Police Commissioner Bratton says his department has a so-called peace dividend in communities of color, and he credits reduced enforcement in part for that phenomenon. NY1's Dean Meminger reports on what some local professors found when they looked at the numbers.

It's a dramatic shift by the NYPD. The number of arrests, summonses and stop-and-frisks is way down.

"They are carrying out the exact type of enforcement actions that they need to without touching a lot, a lot, a lot of citizens," said Richard Aborn, of the Citizens Crime Commission.
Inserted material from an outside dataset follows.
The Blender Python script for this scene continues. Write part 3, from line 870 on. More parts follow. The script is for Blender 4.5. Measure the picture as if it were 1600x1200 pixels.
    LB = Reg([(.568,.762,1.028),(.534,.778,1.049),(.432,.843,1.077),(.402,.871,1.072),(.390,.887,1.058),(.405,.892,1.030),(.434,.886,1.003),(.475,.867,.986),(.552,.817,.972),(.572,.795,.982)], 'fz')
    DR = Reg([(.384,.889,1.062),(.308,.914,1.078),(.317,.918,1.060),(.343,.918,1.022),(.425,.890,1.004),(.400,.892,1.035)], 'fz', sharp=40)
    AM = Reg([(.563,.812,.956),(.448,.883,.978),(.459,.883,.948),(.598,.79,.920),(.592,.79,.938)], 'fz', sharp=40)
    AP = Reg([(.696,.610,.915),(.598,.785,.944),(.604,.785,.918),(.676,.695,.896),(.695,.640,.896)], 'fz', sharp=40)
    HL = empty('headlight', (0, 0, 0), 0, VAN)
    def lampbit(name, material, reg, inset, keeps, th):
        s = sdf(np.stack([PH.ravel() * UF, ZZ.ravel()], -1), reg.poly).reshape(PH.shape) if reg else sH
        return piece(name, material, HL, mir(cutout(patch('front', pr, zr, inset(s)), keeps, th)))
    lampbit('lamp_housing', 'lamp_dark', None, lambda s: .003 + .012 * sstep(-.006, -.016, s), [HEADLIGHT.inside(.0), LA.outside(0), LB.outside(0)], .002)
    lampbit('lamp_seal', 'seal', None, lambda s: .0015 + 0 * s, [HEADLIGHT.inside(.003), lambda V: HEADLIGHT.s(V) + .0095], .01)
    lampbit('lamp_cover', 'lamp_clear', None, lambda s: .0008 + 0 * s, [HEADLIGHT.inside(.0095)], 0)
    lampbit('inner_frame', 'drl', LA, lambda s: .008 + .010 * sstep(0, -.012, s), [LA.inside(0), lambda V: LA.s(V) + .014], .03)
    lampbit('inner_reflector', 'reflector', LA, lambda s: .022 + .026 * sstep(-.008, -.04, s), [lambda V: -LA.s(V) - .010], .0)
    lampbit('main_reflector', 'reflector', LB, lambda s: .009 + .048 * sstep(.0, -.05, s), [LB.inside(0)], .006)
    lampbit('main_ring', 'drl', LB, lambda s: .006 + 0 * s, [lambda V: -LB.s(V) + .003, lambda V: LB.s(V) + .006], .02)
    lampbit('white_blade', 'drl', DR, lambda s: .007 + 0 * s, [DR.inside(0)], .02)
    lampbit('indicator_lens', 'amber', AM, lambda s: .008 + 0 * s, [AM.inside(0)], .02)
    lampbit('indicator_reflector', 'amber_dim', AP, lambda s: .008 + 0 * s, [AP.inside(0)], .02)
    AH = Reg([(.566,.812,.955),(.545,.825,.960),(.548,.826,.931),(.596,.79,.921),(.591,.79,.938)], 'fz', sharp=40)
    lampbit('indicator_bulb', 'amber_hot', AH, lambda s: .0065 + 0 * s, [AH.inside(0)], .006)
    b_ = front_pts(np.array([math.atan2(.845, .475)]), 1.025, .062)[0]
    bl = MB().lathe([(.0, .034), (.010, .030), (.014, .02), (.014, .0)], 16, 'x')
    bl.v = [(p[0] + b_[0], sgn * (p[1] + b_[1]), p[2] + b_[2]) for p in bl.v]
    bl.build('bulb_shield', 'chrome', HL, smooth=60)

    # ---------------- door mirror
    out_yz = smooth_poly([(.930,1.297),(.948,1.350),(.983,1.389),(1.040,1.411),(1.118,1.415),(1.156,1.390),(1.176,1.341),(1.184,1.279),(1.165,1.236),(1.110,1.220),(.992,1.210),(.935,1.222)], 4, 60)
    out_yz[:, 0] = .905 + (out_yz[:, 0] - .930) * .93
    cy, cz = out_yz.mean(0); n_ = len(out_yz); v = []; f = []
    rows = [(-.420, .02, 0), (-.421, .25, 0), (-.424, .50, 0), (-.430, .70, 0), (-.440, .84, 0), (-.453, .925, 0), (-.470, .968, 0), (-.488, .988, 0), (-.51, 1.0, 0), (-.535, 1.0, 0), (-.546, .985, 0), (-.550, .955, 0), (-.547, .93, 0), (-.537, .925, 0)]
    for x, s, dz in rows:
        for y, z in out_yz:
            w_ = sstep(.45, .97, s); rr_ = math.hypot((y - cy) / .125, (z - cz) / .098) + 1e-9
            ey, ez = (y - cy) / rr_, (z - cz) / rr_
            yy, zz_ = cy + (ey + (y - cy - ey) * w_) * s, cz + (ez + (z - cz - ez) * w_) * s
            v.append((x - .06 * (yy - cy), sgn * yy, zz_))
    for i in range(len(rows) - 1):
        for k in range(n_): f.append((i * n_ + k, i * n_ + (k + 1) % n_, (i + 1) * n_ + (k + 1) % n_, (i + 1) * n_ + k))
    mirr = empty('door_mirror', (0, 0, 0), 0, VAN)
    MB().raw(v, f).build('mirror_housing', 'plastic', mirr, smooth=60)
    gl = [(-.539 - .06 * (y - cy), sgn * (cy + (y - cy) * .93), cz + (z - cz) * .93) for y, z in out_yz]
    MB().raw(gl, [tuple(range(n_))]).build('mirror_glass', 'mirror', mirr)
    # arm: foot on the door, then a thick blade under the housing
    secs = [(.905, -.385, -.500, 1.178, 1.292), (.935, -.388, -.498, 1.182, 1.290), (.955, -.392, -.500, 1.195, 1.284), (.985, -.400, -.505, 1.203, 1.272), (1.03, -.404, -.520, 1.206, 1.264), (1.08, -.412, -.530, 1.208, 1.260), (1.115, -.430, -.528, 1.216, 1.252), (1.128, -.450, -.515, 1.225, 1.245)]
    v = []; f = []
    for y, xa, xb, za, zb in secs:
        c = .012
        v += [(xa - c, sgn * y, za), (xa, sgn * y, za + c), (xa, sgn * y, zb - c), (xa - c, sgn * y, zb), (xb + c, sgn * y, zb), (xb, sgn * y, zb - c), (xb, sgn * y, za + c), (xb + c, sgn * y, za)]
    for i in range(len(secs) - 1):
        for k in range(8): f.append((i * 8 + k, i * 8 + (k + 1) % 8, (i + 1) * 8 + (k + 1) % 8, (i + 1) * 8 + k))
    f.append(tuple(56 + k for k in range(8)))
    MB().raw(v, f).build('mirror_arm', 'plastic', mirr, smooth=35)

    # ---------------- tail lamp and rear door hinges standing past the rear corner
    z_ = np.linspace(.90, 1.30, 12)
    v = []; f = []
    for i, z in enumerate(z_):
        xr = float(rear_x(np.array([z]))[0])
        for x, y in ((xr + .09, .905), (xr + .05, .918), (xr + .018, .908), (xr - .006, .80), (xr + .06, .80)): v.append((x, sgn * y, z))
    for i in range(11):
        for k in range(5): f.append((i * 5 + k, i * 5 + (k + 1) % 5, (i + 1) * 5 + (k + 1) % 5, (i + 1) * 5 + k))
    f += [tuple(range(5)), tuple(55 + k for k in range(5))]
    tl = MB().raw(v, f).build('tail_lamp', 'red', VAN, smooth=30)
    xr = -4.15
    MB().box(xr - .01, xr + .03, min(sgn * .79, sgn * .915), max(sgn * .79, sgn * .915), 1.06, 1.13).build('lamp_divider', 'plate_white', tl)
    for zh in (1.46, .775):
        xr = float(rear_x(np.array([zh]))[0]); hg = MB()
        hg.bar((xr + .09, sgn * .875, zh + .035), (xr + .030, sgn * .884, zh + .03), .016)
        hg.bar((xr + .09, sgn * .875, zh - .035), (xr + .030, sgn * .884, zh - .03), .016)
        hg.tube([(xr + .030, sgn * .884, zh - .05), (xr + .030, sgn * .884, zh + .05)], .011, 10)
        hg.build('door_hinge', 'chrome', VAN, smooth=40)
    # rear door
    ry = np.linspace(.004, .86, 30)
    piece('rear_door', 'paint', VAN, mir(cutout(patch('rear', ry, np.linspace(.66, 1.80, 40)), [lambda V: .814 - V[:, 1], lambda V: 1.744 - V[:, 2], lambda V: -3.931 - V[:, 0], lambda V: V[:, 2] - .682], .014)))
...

John Jay College of Criminal Justice studied enforcement activities by the cops. And found a 31% decline in four years — from an average of 7,200 enforcements a day in 2011, to just 5,000 a day last year.

"While these numbers have been going down, crime has stayed relatively stable," said Preeti Chauhan, assistant professor of psychology. "So, that brings into question do we need high enforcement activity to keep crime down."

The steepest reduction occurred in the number of stop-and-frisks — from a record of nearly 700,000 in 2011, to 50,000 last year. Summonses for minor violations are down too, by almost 200,000 a year.

Researchers say black and Latino young men, who were often targeted with aggressive enforcement, are most impacted by the declines. 

"Questions for New Yorkers, right now: 'Is this the new normal, is this the new expectation that we have about the interactions between police and citizens?'" said John Jay President Jeremy Travis

Young men who go here to John Jay say it's a good thing that there is less enforcement, but they don't want cops to go easy on hardcore criminals.

"I know there are certain cops that they want to do their jobs rightfully, but there are certain cops that just want to have that power," one student said. "They want to mess with you, frisk you for no reason."

"I would get pulled over for no reason," another student said. "They would say it was a mandatory check up. I don't see that happening now."

John Jay's president says reducing enforcement of low-level offenses can improve police community relations.

"The relationships between the police and particular the African-American community are centuries of difficult, problematic, tense, often violent interactions," Travis said.

Memories he says can't be erased in a few years, but he says that doesn't negate the importance of recent enforcement declines.